# [Provided records]
++++++
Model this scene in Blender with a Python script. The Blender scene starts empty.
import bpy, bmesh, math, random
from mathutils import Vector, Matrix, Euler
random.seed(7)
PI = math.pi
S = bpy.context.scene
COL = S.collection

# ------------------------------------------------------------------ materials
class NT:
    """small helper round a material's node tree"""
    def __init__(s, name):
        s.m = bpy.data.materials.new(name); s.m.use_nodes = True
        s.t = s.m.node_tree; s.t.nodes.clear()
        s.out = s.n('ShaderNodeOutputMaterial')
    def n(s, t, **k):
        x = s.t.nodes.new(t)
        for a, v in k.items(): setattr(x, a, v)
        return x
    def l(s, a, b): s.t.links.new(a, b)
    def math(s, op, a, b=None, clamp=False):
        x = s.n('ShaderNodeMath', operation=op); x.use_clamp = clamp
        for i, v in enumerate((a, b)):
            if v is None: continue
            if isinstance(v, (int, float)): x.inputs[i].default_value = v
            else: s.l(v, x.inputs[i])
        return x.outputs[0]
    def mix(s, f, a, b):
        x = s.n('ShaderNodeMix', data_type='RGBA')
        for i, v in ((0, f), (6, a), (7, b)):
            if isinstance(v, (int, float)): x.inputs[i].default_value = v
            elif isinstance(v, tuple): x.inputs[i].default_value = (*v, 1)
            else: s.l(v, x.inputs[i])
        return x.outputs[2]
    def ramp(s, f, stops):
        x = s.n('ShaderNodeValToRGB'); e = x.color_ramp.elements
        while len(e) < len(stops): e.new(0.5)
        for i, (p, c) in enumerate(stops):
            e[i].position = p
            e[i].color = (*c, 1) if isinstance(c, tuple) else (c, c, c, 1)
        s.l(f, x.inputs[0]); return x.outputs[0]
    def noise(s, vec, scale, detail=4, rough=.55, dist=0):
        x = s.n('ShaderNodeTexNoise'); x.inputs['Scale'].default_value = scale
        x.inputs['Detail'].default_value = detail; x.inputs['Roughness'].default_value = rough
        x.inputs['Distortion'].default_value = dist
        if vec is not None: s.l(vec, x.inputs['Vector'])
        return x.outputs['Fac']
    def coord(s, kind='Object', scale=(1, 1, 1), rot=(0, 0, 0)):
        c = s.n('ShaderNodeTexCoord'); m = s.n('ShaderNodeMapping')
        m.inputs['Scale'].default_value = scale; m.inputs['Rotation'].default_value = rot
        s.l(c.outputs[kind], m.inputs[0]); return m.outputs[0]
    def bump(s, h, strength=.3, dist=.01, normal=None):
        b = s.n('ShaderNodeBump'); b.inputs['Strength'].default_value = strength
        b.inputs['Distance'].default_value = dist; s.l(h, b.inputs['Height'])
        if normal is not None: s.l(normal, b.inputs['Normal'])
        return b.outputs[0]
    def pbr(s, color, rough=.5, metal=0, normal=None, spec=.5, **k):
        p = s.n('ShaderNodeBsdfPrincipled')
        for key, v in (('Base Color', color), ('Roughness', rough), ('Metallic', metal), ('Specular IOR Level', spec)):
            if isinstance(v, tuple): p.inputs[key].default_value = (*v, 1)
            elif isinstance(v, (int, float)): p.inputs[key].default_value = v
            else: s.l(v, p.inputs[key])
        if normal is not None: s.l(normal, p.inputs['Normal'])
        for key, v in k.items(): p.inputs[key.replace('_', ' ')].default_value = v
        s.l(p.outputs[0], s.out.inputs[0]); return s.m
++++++
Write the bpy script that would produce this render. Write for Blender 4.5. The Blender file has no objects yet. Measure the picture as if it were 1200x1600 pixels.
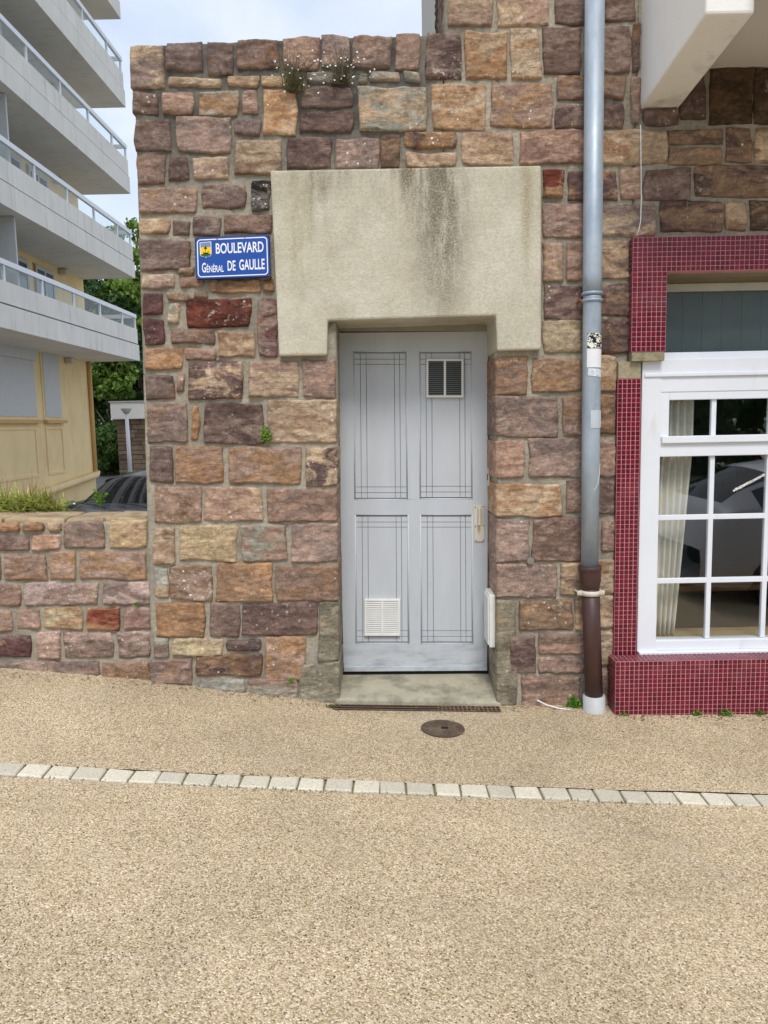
++++++
# [What is needed]
Starting at the line that contains "Model this scene", repeat each line exactly, and stop after the line that contains "COL = S.collection".

# [Answer]
Model this scene in Blender with a Python script. The Blender scene starts empty.
import bpy, bmesh, math, random
from mathutils import Vector, Matrix, Euler
random.seed(7)
PI = math.pi
S = bpy.context.scene
COL = S.collection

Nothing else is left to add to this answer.